We don’t need to meet the elusive Jeremy to conclude that he is the Lydia Tár of tennis. A youth coach preparing the next generation for athletic glory, he’s also a figure whose negative reputation proceeds him – with the suicide of one of his former pupils, for which he’s suspended and placed under investigation, being the turning point that gets people to openly interrogate his position. But as you can deduct from the title of Leonardo Van Dijl’s Cannes Critics Week sensation – and Belgium’s submission for the International Film Oscar – the star player he’s currently molding to be the next big thing is refusing to join in with either the condemnation or the reclamation.
Tessa Van den Broeck’s unknowable lead performance as Julie is often as frustrating as it is beguiling, although this is entirely by design. The problem with Julie Keeps Quiet is that it treats its protagonist more like a puzzle for the audience to solve than a character, with each conversation about her coach written and performed in a way that directly invites reading between the lines. Has she been hurt by him in similar ways? Does she know about other abuses but chooses to keep silent as she thinks it will otherwise halt her promising career? Or does she simply not know anything, and can’t comprehend how these allegations correlate with the man she knows as her coach, who she still has secret phone calls with every other day? Every naturalistic discussion between her and her classmates, family, or exasperated teachers investigating a case without any concrete allegations, is written with the intention of making you jostle between these alternate readings, never putting a case forward in either direction so much as it’s making you actively interpret what’s being left unsaid.

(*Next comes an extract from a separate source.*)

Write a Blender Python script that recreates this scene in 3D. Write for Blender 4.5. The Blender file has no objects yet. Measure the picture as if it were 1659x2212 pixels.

During the early stretches of the drama, this approach is gripping. In the only comparison I will make with Challengers – which many other reviews have gone overboard with despite significant differences in tone and subject matter – Julie shares the all-consuming passion for the sport with Tashi Duncan, their obsession with success in that field being their singular driving motivation. It’s clear when we’re first introduced to her, miming hitting tennis balls by herself in an empty court after her morning practice was canceled; for all the ways we can interpret her actions, it’s impossible to subtract them from her relationship to the sport itself, and her hopes to forge out a place for herself in it. She’s driven by the idea of success, only beginning to reflect on this when a replacement coach starts letting her off the hook for transgressions her classmates would be punished for, because she’s regarded as the star pupil.
Julie is a fascinating character in this regard, but Van Dijl and co-screenwriter Ruth Becquart’s choice to make each of her decisions designed to be interpreted in one of three ways robs her of some richness; her inner machinations are less complex than they would like us to believe. This doesn’t stop several scenes having an impact in the moment – various conversations with teachers trying to get her to speak up in the hope that a concrete claim they can investigate will arise are expertly written and performed to divide opinion on their overall implications. But by the end it becomes clear these were all just puzzle pieces. There’s less interest in exploring the ramifications of Julie’s own experiences – including the mental toll of bottling up her emotions – than there is in trying to make viewers second guess them. It’s an unsatisfactory direction for a drama that on paper takes a unique, affecting approach to a hot-button issue.
There is still much to admire with Julie Keeps Quiet, not least the silent feeling of dread which hangs over the film, which can only be cut through via swings of a tennis racket. But by the midway point, I felt that Van Dijl’s choice to leave us feeling like we’re on the opposite side of the court to his protagonist, a stronger barrier between us than a mere net, made the eventual emotional gut punch land with a whimper. There’s a powerful story in the bones of this movie; its quietness ends up working to its detriment.
Grade: C
This review is from the 2024 London Film Festival. Julie Keeps Quiet will be released theatrically in the U.S. by Film Movement in 2025.